En Macayepo, después de la masacre (ordenada por el entonces senador Álvaro García Romero) las familias no se reubicaron definitivamente en ningún lugar. Sí se apoyaron y algunas familias vivieron juntas en los primeros momentos del despojo, pero la fe les sirvió para mantenerse juntas. Muchas de ellas eran adventistas y siguieron congregándose.
En 2004 siete líderes religiosos y varios habitantes de Macayepo iniciaron una campaña para retornar al corregimiento. Pero no fue fácil. “Una de las últimas estrategias de las AUC para asegurar el terreno a los usurpadores fue minar las cercanías de Macayepo. Muchos de los campesinos fueron víctimas de estos artefactos diseñados para mutilar a quien les ponga un pie encima”, explica la crónica. Un habitante, Aroldo, reconoció el apoyo que recibieron de parte de las fuerzas militares para poder volver “Ellos iban adelante, como abriendo trocha, para detectar la presencia de minas antipersonal, y nosotros íbamos detrás”.
Llegaron, encontraron ruinas, terrenos sin frutos y una vaga realidad de lo que recordaban. Empezaron la difícil tarea de reconstruir.
Espitia, el investigador, destaca que una de las enseñanzas más importantes de estos casos es el uso de la noviolencia. Es decir, la resistencia pacífica desde los preceptos de la fe y la religión. No devolver la cachetada, no armarse, esperar, de donde viene la esperanza. Un caso es el del hermano del pastor asesinado en Tierralta, que tuvo que irse porque amenazaron a toda la familia. Otro líder logró explicarles a los paramilitares que él no era guerrillero, entonces pudo volver. Además, lo hizo para vivir todo un proceso de perdón.
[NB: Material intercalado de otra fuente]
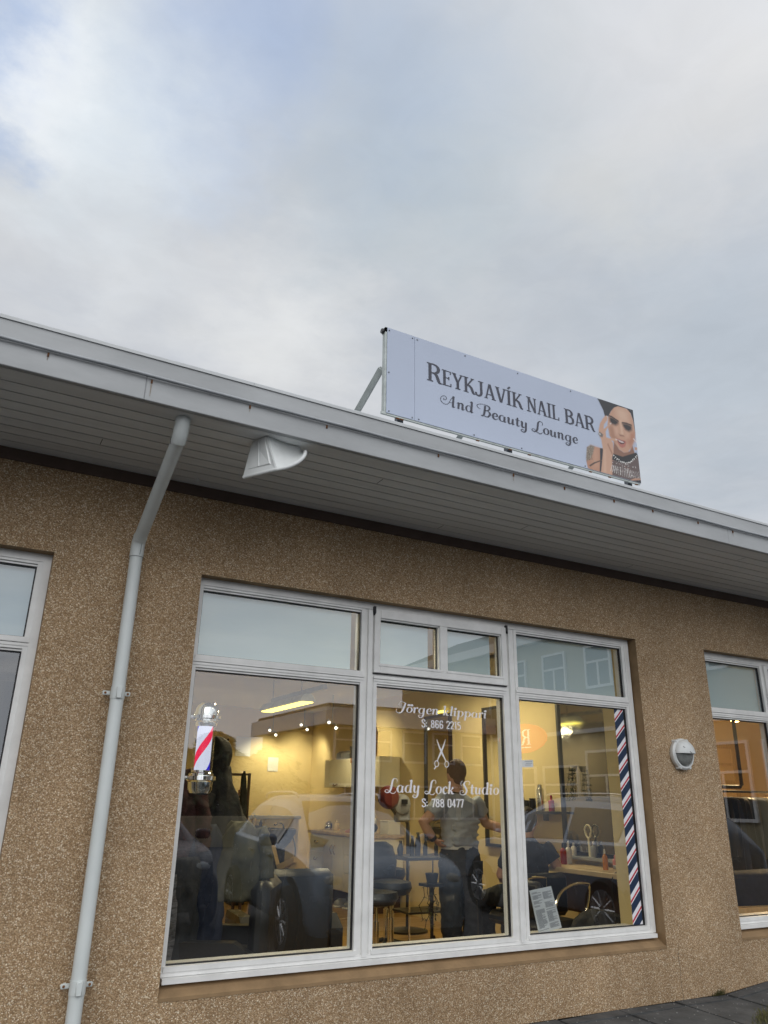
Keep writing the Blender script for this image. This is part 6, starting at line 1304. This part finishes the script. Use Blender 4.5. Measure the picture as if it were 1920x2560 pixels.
# ------------------------------------------------------------------ the street behind the camera, seen in the glass
def car(label, x, y, rot, paint, ls=1.0, roof=1.48):
    """a hatchback; local +x is forward, y across; placed with its middle at x, y"""
    g = gz(x, y) - .1; c = thing('parked_car', label, 'car', (x, y, g), 'cars parked facing the shops')
    cs, sn = math.cos(rot), math.sin(rot)
    def rt(mb): mb.v = [Vector((x + v.x * ls * cs - v.y * sn, y + v.x * ls * sn + v.y * cs, g + v.z)) for v in mb.v]; return mb
    w_ = .88
    #   x, belt z, roof z, roof half width, half width, sill
    st = [(-2.08, .80, .82, .55, .62, .34), (-2.02, .95, 1.02, .56, .78, .28), (-1.85, 1.0, 1.28, .55, .85, .24), (-1.5, 1.0, roof - .06, .56, w_, .22), (-.9, .985, roof, .585, w_, .22), (-.2, .97, roof, .59, w_, .22), (.25, .96, roof - .06, .57, w_, .22), (.75, .95, roof - .28, .60, w_, .22), (1.15, .935, .955, .66, .875, .22), (1.6, .86, .875, .60, .855, .22), (1.92, .74, .77, .54, .78, .24), (2.06, .56, .60, .45, .62, .30)]
    st = spline(st, 3); secs = []
    for (px, bz, rz, rw, hw, sz) in st:
        h = [(hw * .90, sz), (hw * .985, sz + .10), (hw, (sz + bz) / 2 + .05), (hw * .965, bz - .02), (hw * .93, bz), (rw + (hw * .93 - rw) * .12, rz - (rz - bz) * .16), (rw * .85, rz), (rw * .4, rz + .015), (0, rz + .02)]
        secs.append([(px, a, z) for a, z in h] + [(px, -a, z) for a, z in h[-2::-1]])
    b = MB(); n = len(secs[0])
    for s_ in secs: b.v += [Vector(v) for v in s_]
    for i in range(len(secs) - 1):
        for k in range(n - 1): b.f.append((i * n + k, i * n + k + 1, (i + 1) * n + k + 1, (i + 1) * n + k)); b.mi.append(0)
        b.f.append((i * n + n - 1, i * n, (i + 1) * n, (i + 1) * n + n - 1)); b.mi.append(0)
    b.f += [tuple(range(n)), tuple(range(len(b.v) - 1, len(b.v) - n - 1, -1))]; b.mi += [0, 0]
    obj('body', rt(b), paint, c, True, split=35)
    gm = MB()
    for s_ in (1, -1):   # side windows, proud of the skin
        for a, bx in ((-1.45, -.55), (-.48, .45)):
            def pt(px, t):
                for q0, q1 in zip(st, st[1:]):
                    if q0[0] <= px <= q1[0]:
                        u = (px - q0[0]) / (q1[0] - q0[0]); bz, rz, rw, hw = [q0[i] + (q1[i] - q0[i]) * u for i in (1, 2, 3, 4)]; return (px, s_ * (hw * .93 + (rw + (hw * .93 - rw) * .12 - hw * .93) * t + .006), bz + (rz - (rz - bz) * .16 - bz) * t)
            k = 6
            for i in range(k):
                p0, p1 = a + (bx - a) * i / k, a + (bx - a) * (i + 1) / k; gm.quad(pt(p0, .06), pt(p1, .06), pt(p1, .9), pt(p0, .9))
    gm.quad((1.12, -.62, .975), (1.12, .62, .975), (.33, .52, roof - .055), (.33, -.52, roof - .055)); gm.quad((-1.88, -.58, 1.06), (-1.88, .58, 1.06), (-1.56, .5, roof - .09), (-1.56, -.5, roof - .09))
    gm2 = MB(); gm2.v = gm.v; gm2.f = gm.f; gm2.mi = gm.mi
    obj('windows', rt(gm2), 'carglass', c, normals=False)
    for sx in (-1.28, 1.28):
        for s_ in (1, -1):
            obj('wheel_arch', rt(MB().lathe((sx, s_ * .862 - .02 * s_, .33), [(.375, -.03), (.375, .03)], 28, axis='Y')), 'blackp', c)
            t = obj('wheel', rt(MB().lathe((sx, s_ * .86, .31), [(.20, -.09), (.29, -.10), (.315, -.06), (.315, .06), (.29, .10), (.20, .09)], 28, axis='Y')), 'tyre', c, True)
            rm = MB().lathe((sx, s_ * .945, .31), [(.205, -.008), (.205, .008), (.185, .008), (.185, -.008)], 28, axis='Y').lathe((sx, s_ * .945, .31), [(.05, -.012), (.05, .012)], 14, axis='Y')
            for k in range(10): a = k * PI / 5; rm.tube([(sx + .04 * math.cos(a), s_ * .945, .31 + .04 * math.sin(a)), (sx + .19 * math.cos(a), s_ * .945, .31 + .19 * math.sin(a))], [.02, .014], 6)
            obj('rim', rt(rm), 'rim', t, True)
    for s_ in (1, -1):
        obj('headlight', rt(MB().ell((1.83, s_ * .62, .70), .16, .16, .075, 14, 8)), 'lampglass', c, True)
        obj('fog_light', rt(MB().ell((2.0, s_ * .55, .40), .06, .09, .06, 12, 8)), 'lampglass', c, True)
        obj('wing_mirror', rt(MB().box(.55, .70, *sorted((s_ * .88, s_ * 1.06)), .96, 1.08, .03)), paint, c, True)
        obj('door_handle', rt(MB().box(-.62, -.46, *sorted((s_ * .865, s_ * .905)), .84, .87, .008).box(.28, .44, *sorted((s_ * .865, s_ * .905)), .83, .86, .008)), 'blackp', c, True)
        obj('tail_light', rt(MB().ell((-1.96, s_ * .66, .88), .08, .10, .13, 12, 8)), 'redp', c, True)
        obj('roof_rail', rt(MB().tube(spline([(-1.4, s_ * .52, roof - .03), (-1.2, s_ * .53, roof + .035), (0, s_ * .54, roof + .04), (.2, s_ * .52, roof - .02)], 4), .014, 6)), 'rim', c, True)
    obj('grille', rt(MB().box(2.0, 2.075, -.38, .38, .40, .54, .02)), 'blackp', c); obj('bumper_trim', rt(MB().box(1.9, 2.05, -.7, .7, .25, .33, .03)), 'blackp', c)
    return c
car('blue grey hatchback parked nose first to the shop, reflected in the left pane', 4.36, -4.75, R(97), 'carpaint')
car('long blue grey car with roof rails parked tail first, reflected in the right panes', 7.95, -4.15, R(-84), 'carpaint2', ls=1.1, roof=1.5)

car('black car parked farther out in the street, mirrored behind the coats', 2.35, -7.3, R(91), 'blackcar')
def street():
    def facade_windows(parent, quad, cols, z0, z1, depth, axis):
        pass
    # building A, low with a wide white eaves board
    ya = -25.2; a = thing('ochre_building', 'low ochre building with white eaves board across the street', 'building', (18, ya - 3, .3))
    obj('wall', MB().box(13.9, 21.98, ya - 8, ya, -.2, 4.45), 'bwall', a); obj('eaves_board', MB().box(13.4, 21.98, ya - 8.4, ya + .5, 4.45, 5.12), 'bwhite', a); obj('roof', MB().box(13.6, 21.9, ya - 8, ya + .3, 5.12, 5.3), 'roof', a)
    obj('string_course', MB().box(13.9, 21.98, ya, ya + .05, 2.3, 2.42), 'bwall2', a)
    for i, x in enumerate((14.6, 16.2, 17.9, 19.4, 20.9)):
        w_ = obj('window', MB().box(x - .5, x + .5, ya + .003, ya + .05, 3.15, 4.3), 'bglass', a); obj('frame', MB().box(x - .58, x + .58, ya + .003, ya + .09, 3.07, 3.15).box(x - .58, x + .58, ya + .003, ya + .09, 4.3, 4.38).box(x - .58, x - .5, ya + .003, ya + .09, 3.15, 4.3).box(x + .5, x + .58, ya + .003, ya + .09, 3.15, 4.3).box(x - .5, x + .5, ya + .01, ya + .08, 3.85, 3.91), 'bwhite', w_)
        w_ = obj('window', MB().box(x - .6, x + .6, ya + .003, ya + .05, .9, 2.1), 'bglass', a); obj('frame', MB().box(x - .68, x + .68, ya + .003, ya + .09, .82, .9).box(x - .68, x + .68, ya + .003, ya + .09, 2.1, 2.18).box(x - .03, x + .03, ya + .01, ya + .08, .9, 2.1), 'bwhite', w_)
    # building B, taller, at right angles
    xb = 22.0; b = thing('grey_building', 'taller grey ochre building with white windows and an oval sign', 'building', (25, -17, .3)); y0, y1 = ya, -9.5
    obj('wall', MB().box(xb, 30, y0 - 8, y1, -.2, 8.1), 'bwall2', b); obj('eaves_board', MB().box(xb - .35, 30.3, y0 - 8.3, y1 + .3, 8.1, 8.5), 'bwhite', b); obj('roof', MB().prism([(xb - .35, 8.5), (26, 10.4), (30.3, 8.5)], y0 - 8.3, y1 + .3, 'Y'), 'roof', b)
    obj('string_course', MB().box(xb - .06, xb, y0, y1, 4.15, 4.3), 'bwhite', b)
    obj('rain_pipe', MB().tube([(xb - .1, y0 + .25, -.1), (xb - .1, y0 + .25, 8.1)], .06, 8), 'pipe', b)
    for i in range(6):
        y = y0 + 2.2 + i * 2.55
        for (za, zb, hw) in ((5.9, 7.4, .62), (1.2, 3.4, .95)):
            if za < 3 and i in (0, 1): za, zb = 1.2, 2.9
            w_ = obj('window', MB().box(xb - .05, xb - .003, y - hw, y + hw, za, zb), 'bglass', b); m_ = za + (zb - za) * .62
            obj('frame', MB().box(xb - .1, xb - .003, y - hw - .09, y + hw + .09, za - .1, za).box(xb - .1, xb - .003, y - hw - .09, y + hw + .09, zb, zb + .09).box(xb - .1, xb - .003, y - hw - .09, y - hw, za, zb).box(xb - .1, xb - .003, y + hw, y + hw + .09, za, zb).box(xb - .09, xb - .01, y - hw, y + hw, m_ - .04, m_ + .04).box(xb - .089, xb - .011, y - .04, y + .04, za, m_ - .04), 'bwhite', w_)
    # oval shop sign
    yo = .2 - 22.9; zo = 4.05 + .1; s = thing('oval_sign', 'oval red shop sign with white letters on the taller building', 'sign', (xb - .1, yo, zo - .62))
    obj('board', MB().prism([(yo + 1.6 * math.cos(t), zo + .60 * math.sin(t)) for t in [k * PI / 20 for k in range(40)]], xb - .16, xb - .065, 'X'), 'oval', s)
    mb = MB(); letters(mb, 'R', CAPS, 0, .5, 0, .62, 0); letters(mb, 'ís', {**SCRIPT, 'í': (.42, [stem(.14, 0, 1), [(.1, 1.3, .1), (.26, 1.55, .14)]], ), 's': (.7, [sp((.5, .8, .2), (.4, .98, .1), (.2, .95, .12), (.12, .72, .22), (.3, .5, T), (.46, .28, .22), (.35, .04, .12), (.12, .05, .1), (.06, .2, .16))])}, .55, 1.05, 0, .38, 0)
    mb.v = [Vector((xb - .17 + v.y, yo + .62 - v.x * 1.35, zo - .27 + v.z)) for v in mb.v]; mb.box(xb - .172, xb - .165, yo - .75, yo + .6, zo - .40, zo - .36)
    obj('lettering', mb, 'signwhite', s, normals=False)
    def conifer(x, y, h, rad, label, seed):
        t = thing('evergreen_tree', label, 'tree', (x, y, -.1), 'evergreens across the street'); r = random.Random(seed); f = MB(); br = MB()
        obj('trunk', MB().tube([(x, y, -.1), (x, y, h * .5), (x, y, h * .96)], [.16, .10, .02], 8), 'bark', t)
        for i in range(7000):
            u = r.random() ** .8; z = .25 + u * (h - .25); rr = rad * (1 - u) ** .45 * (.35 + .75 * r.random()) * (1 + .25 * math.sin(z * 7 + seed)); a = r.uniform(0, 2 * PI)
            p = Vector((x + rr * math.cos(a), y + rr * math.sin(a), z)); d = Vector((math.cos(a), math.sin(a), r.uniform(-.9, .1))).normalized() * r.uniform(.2, .38); n = d.cross(Vector((r.uniform(-1, 1), r.uniform(-1, 1), 1))).normalized() * .11
            f.add([p - d * .3 + n, p + d, p - d * .3 - n], [(0, 1, 2)])
        obj('crown', f, 'leaf', t, normals=False)
    for i, (x, y, h, rad) in enumerate(((3.6, -26, 3.5, 1.7), (5.6, -27, 3.9, 1.9), (7.6, -26.5, 3.6, 1.8), (9.6, -27, 4.0, 1.9), (11.8, -26.4, 3.5, 1.8))): conifer(x, y, h, rad, ('evergreen mirrored at the far left of the main window', 'tallest evergreen across the street', 'low evergreen between two taller ones', 'second tallest evergreen across the street', 'lowest evergreen, beside the ochre building')[i], 40 + i)
    # bare tree mirrored in the far left window
    t = thing('bare_tree', 'leafless tree across the street, mirrored in the left window', 'tree', (-3.2, -22, .1)); r = random.Random(31); tr = MB(); br = MB()
    tr.tube([(-3.2, -22, -.1), (-3.15, -22, 1.2), (-3.2, -22.1, 2.2)], [.22, .17, .13], 10)
    def grow(p, d, l, rad, depth):
        e = p + d * l; br.tube([p, p.lerp(e, .5) + Vector((r.uniform(-.06, .06), 0, r.uniform(-.06, .06))) * l, e], [rad, rad * .8, rad * .6], 5, False)
        if depth:
            for i in range(3): grow(p.lerp(e, r.uniform(.55, 1)), (d + Vector((r.uniform(-.7, .7), r.uniform(-.7, .7), r.uniform(-.2, .5)))).normalized(), l * r.uniform(.6, .8), rad * .55, depth - 1)
    for i in range(6): a = i * 1.05; grow(Vector((-3.2, -22.05, 1.7 + .08 * i)), Vector((math.cos(a) * .7, math.sin(a) * .7, .8)).normalized(), 1.25, .07, 4)
    obj('trunk', tr, 'bark', t, True); obj('crown', br, 'bark', t)
    solo('garden_wall', MB().box(-14, 9, -21.3, -21.0, -.3, 1.0), 'bwall2', 'low garden wall across the street below the leafless tree', 'wall')
    solo('dark_hedge', MB().loft(spline([(-6, -22.6, -.1, 4.0, .5), (-6, -22.6, .9, 4.1, .6), (-6, -22.6, 1.5, 3.7, .45), (-6, -22.6, 1.7, 3.0, .2)], 4), 60, .05, 17), 'leaf', 'dark clipped hedge behind the low garden wall', 'hedge', smooth=True)
street()
for o in list(bpy.data.objects):
    if o.type == 'LIGHT' and o.parent is None and o.name != 'sun': pass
“Él se encuentra con quienes asesinaron a su hermano, los ve en una tienda y, como ya ha pasado por un proceso, los invita a la iglesia, los abraza. Eso lo encontramos en todos los casos. El perdón lo asumen ellos de una manera trascendental, pero que no es de labios para afuera o político o por quedar bien, es muy sincero”, dice Espitia.
La comunidad adopta una máxima, "Dios los perdonó a ustedes, a todos, yo también los perdono". En Macayepo, que víctima de uno de sus hijos, de “Cadena”, que fue testigo de cómo la guerrilla torturó y asesinó a una prima suya por tener una relación con un soldado, también hablaron de cerrar el ciclo de la violencia. Ellos dicen "Hasta aquí llega esto, no vamos a tomar venganza".